Your task: Write the data below out exactly as it stands. Do not include the pictures.
::::::::::
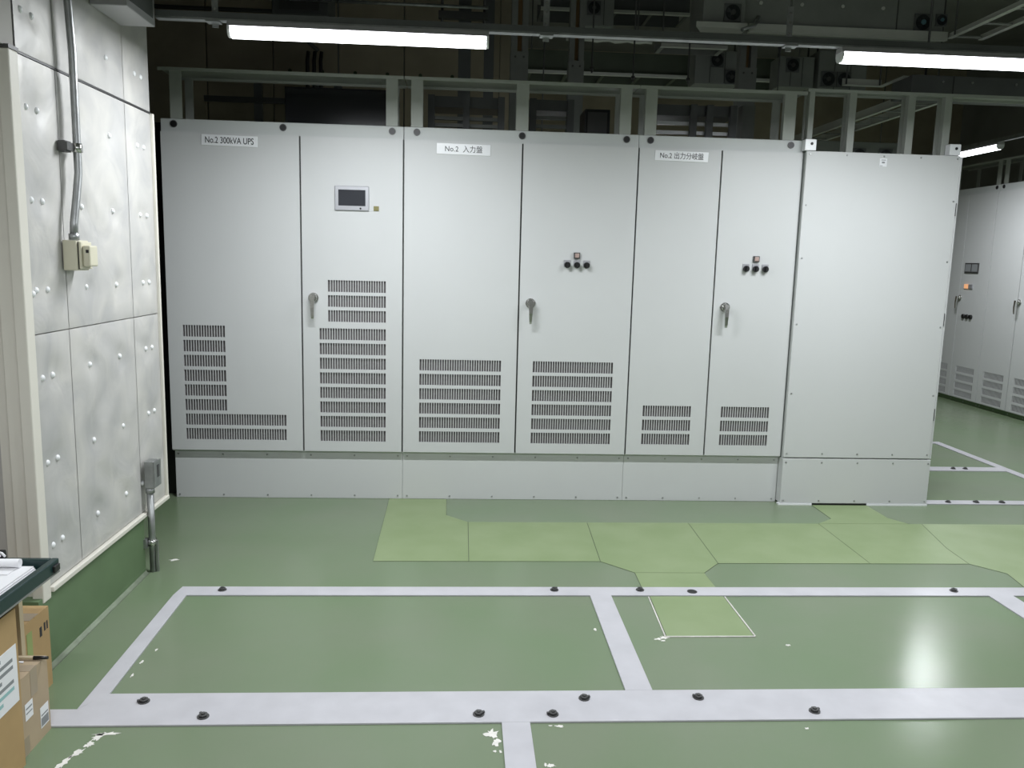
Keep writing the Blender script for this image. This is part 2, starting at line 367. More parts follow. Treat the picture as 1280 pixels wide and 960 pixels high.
# ---------------------------------------------------------------- cabinets
def handle(door, x, z, mirror=1):
    m = MB().cyl((x,-0.001,z),(x,-0.010,z),0.031,20).cyl((x,-0.010,z),(x,-0.026,z),0.027,20,0.022).cyl((x,-0.026,z),(x,-0.038,z),0.016,14)
    m.loft([[(x+0.015*a, y0+0.010*b, z+0.018) for a, b in ((-1,-1),(1,-1),(1,1),(-1,1))] for y0 in (-0.042,)] + [[(x+w*a, y0+h*b, zz) for a, b in ((-1,-1),(1,-1),(1,1),(-1,1))] for (w, h, y0, zz) in ((0.013,0.009,-0.046,z-0.01),(0.011,0.007,-0.052,z-0.06),(0.0085,0.005,-0.050,z-0.115),(0.007,0.004,-0.048,z-0.128))], smooth=False)
    m.build('handle', M_CHROME, door)
vent_cache = {}
def vent(door, xa, xb, za, zb, pitch=0.0157, bar=0.0045):
    key = (round(xb-xa,3), round(zb-za,3), pitch)
    if key not in vent_cache:
        m = MB(); wd, h = xb-xa, zb-za; n = max(2, round(wd/pitch)); p = wd/n
        for k in range(1, n): m.box(k*p-bar/2, k*p+bar/2, 0.0005, 0.0035, 0, h)
        o = m.build('vent_grille', M_CAB, door, (xa,0,za)); vent_cache[key] = o.data
    else: link('vent_grille', vent_cache[key], None, door, (xa,0,za))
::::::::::
Output below:
Keep writing the Blender script for this image. This is part 2, starting at line 367. More parts follow. Treat the picture as 1280 pixels wide and 960 pixels high.
# ---------------------------------------------------------------- cabinets
def handle(door, x, z, mirror=1):
    m = MB().cyl((x,-0.001,z),(x,-0.010,z),0.031,20).cyl((x,-0.010,z),(x,-0.026,z),0.027,20,0.022).cyl((x,-0.026,z),(x,-0.038,z),0.016,14)
    m.loft([[(x+0.015*a, y0+0.010*b, z+0.018) for a, b in ((-1,-1),(1,-1),(1,1),(-1,1))] for y0 in (-0.042,)] + [[(x+w*a, y0+h*b, zz) for a, b in ((-1,-1),(1,-1),(1,1),(-1,1))] for (w, h, y0, zz) in ((0.013,0.009,-0.046,z-0.01),(0.011,0.007,-0.052,z-0.06),(0.0085,0.005,-0.050,z-0.115),(0.007,0.004,-0.048,z-0.128))], smooth=False)
    m.build('handle', M_CHROME, door)
vent_cache = {}
def vent(door, xa, xb, za, zb, pitch=0.0157, bar=0.0045):
    key = (round(xb-xa,3), round(zb-za,3), pitch)
    if key not in vent_cache:
        m = MB(); wd, h = xb-xa, zb-za; n = max(2, round(wd/pitch)); p = wd/n
        for k in range(1, n): m.box(k*p-bar/2, k*p+bar/2, 0.0005, 0.0035, 0, h)
        o = m.build('vent_grille', M_CAB, door, (xa,0,za)); vent_cache[key] = o.data
    else: link('vent_grille', vent_cache[key], None, door, (xa,0,za))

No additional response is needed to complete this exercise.